(What to produce)
Reproduce every entry exactly.
===== Material =====
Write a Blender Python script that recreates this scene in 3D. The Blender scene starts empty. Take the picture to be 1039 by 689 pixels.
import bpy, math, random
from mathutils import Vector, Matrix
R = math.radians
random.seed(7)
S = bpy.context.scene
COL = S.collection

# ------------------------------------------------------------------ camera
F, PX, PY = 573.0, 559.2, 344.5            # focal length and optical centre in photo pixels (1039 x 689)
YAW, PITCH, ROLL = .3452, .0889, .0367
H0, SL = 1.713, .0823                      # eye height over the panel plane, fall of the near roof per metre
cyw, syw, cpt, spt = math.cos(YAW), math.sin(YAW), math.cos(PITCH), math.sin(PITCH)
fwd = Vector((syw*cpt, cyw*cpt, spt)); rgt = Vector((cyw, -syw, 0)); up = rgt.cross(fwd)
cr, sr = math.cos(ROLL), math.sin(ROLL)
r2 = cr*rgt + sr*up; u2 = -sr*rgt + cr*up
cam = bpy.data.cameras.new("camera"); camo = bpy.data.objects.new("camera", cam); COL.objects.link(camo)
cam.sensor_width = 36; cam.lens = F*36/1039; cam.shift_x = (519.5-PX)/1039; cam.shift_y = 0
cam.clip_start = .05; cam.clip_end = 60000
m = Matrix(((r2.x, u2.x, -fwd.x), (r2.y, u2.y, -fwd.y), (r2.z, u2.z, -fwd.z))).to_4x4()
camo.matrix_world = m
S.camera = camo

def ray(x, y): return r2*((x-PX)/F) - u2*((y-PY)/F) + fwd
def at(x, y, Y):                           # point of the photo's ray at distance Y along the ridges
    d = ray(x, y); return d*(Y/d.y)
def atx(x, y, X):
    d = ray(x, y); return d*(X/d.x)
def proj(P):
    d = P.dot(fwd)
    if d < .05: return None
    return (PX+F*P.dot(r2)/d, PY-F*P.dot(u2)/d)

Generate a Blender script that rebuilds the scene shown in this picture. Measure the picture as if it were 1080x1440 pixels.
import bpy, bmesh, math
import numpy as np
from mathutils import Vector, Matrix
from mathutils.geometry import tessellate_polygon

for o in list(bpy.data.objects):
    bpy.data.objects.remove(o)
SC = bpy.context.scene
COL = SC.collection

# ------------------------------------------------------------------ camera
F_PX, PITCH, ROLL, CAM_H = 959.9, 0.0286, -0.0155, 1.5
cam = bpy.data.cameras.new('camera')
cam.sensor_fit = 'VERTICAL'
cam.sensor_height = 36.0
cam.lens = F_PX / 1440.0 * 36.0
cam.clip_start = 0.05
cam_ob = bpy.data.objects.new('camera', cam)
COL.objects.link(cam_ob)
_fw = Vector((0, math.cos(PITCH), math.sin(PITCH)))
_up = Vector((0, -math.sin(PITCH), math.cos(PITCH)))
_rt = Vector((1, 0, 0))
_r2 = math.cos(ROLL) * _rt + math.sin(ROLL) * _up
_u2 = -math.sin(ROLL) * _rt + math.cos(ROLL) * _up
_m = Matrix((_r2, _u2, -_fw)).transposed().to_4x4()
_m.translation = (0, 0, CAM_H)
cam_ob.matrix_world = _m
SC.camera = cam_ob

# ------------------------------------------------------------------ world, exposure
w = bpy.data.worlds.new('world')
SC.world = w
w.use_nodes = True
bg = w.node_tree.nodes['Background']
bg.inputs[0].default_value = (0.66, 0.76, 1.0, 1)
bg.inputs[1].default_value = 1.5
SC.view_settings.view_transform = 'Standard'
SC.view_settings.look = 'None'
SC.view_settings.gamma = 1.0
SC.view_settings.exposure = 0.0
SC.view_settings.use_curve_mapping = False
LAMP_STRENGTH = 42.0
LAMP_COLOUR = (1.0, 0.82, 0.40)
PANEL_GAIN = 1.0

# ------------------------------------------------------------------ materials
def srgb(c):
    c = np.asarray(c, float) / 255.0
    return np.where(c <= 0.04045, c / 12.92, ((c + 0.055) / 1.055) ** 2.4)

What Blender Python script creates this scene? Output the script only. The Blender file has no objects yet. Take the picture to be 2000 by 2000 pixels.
=====
(Finished answer)
Write a Blender Python script that recreates this scene in 3D. The Blender scene starts empty. Take the picture to be 1039 by 689 pixels.
import bpy, math, random
from mathutils import Vector, Matrix
R = math.radians
random.seed(7)
S = bpy.context.scene
COL = S.collection

# ------------------------------------------------------------------ camera
F, PX, PY = 573.0, 559.2, 344.5            # focal length and optical centre in photo pixels (1039 x 689)
YAW, PITCH, ROLL = .3452, .0889, .0367
H0, SL = 1.713, .0823                      # eye height over the panel plane, fall of the near roof per metre
cyw, syw, cpt, spt = math.cos(YAW), math.sin(YAW), math.cos(PITCH), math.sin(PITCH)
fwd = Vector((syw*cpt, cyw*cpt, spt)); rgt = Vector((cyw, -syw, 0)); up = rgt.cross(fwd)
cr, sr = math.cos(ROLL), math.sin(ROLL)
r2 = cr*rgt + sr*up; u2 = -sr*rgt + cr*up
cam = bpy.data.cameras.new("camera"); camo = bpy.data.objects.new("camera", cam); COL.objects.link(camo)
cam.sensor_width = 36; cam.lens = F*36/1039; cam.shift_x = (519.5-PX)/1039; cam.shift_y = 0
cam.clip_start = .05; cam.clip_end = 60000
m = Matrix(((r2.x, u2.x, -fwd.x), (r2.y, u2.y, -fwd.y), (r2.z, u2.z, -fwd.z))).to_4x4()
camo.matrix_world = m
S.camera = camo

def ray(x, y): return r2*((x-PX)/F) - u2*((y-PY)/F) + fwd
def at(x, y, Y):                           # point of the photo's ray at distance Y along the ridges
    d = ray(x, y); return d*(Y/d.y)
def atx(x, y, X):
    d = ray(x, y); return d*(X/d.x)
def proj(P):
    d = P.dot(fwd)
    if d < .05: return None
    return (PX+F*P.dot(r2)/d, PY-F*P.dot(u2)/d)

Generate a Blender script that rebuilds the scene shown in this picture. Measure the picture as if it were 1080x1440 pixels.
import bpy, bmesh, math
import numpy as np
from mathutils import Vector, Matrix
from mathutils.geometry import tessellate_polygon

for o in list(bpy.data.objects):
    bpy.data.objects.remove(o)
SC = bpy.context.scene
COL = SC.collection

# ------------------------------------------------------------------ camera
F_PX, PITCH, ROLL, CAM_H = 959.9, 0.0286, -0.0155, 1.5
cam = bpy.data.cameras.new('camera')
cam.sensor_fit = 'VERTICAL'
cam.sensor_height = 36.0
cam.lens = F_PX / 1440.0 * 36.0
cam.clip_start = 0.05
cam_ob = bpy.data.objects.new('camera', cam)
COL.objects.link(cam_ob)
_fw = Vector((0, math.cos(PITCH), math.sin(PITCH)))
_up = Vector((0, -math.sin(PITCH), math.cos(PITCH)))
_rt = Vector((1, 0, 0))
_r2 = math.cos(ROLL) * _rt + math.sin(ROLL) * _up
_u2 = -math.sin(ROLL) * _rt + math.cos(ROLL) * _up
_m = Matrix((_r2, _u2, -_fw)).transposed().to_4x4()
_m.translation = (0, 0, CAM_H)
cam_ob.matrix_world = _m
SC.camera = cam_ob

# ------------------------------------------------------------------ world, exposure
w = bpy.data.worlds.new('world')
SC.world = w
w.use_nodes = True
bg = w.node_tree.nodes['Background']
bg.inputs[0].default_value = (0.66, 0.76, 1.0, 1)
bg.inputs[1].default_value = 1.5
SC.view_settings.view_transform = 'Standard'
SC.view_settings.look = 'None'
SC.view_settings.gamma = 1.0
SC.view_settings.exposure = 0.0
SC.view_settings.use_curve_mapping = False
LAMP_STRENGTH = 42.0
LAMP_COLOUR = (1.0, 0.82, 0.40)
PANEL_GAIN = 1.0

# ------------------------------------------------------------------ materials
def srgb(c):
    c = np.asarray(c, float) / 255.0
    return np.where(c <= 0.04045, c / 12.92, ((c + 0.055) / 1.055) ** 2.4)

What Blender Python script creates this scene? Output the script only. The Blender file has no objects yet. Take the picture to be 2000 by 2000 pixels.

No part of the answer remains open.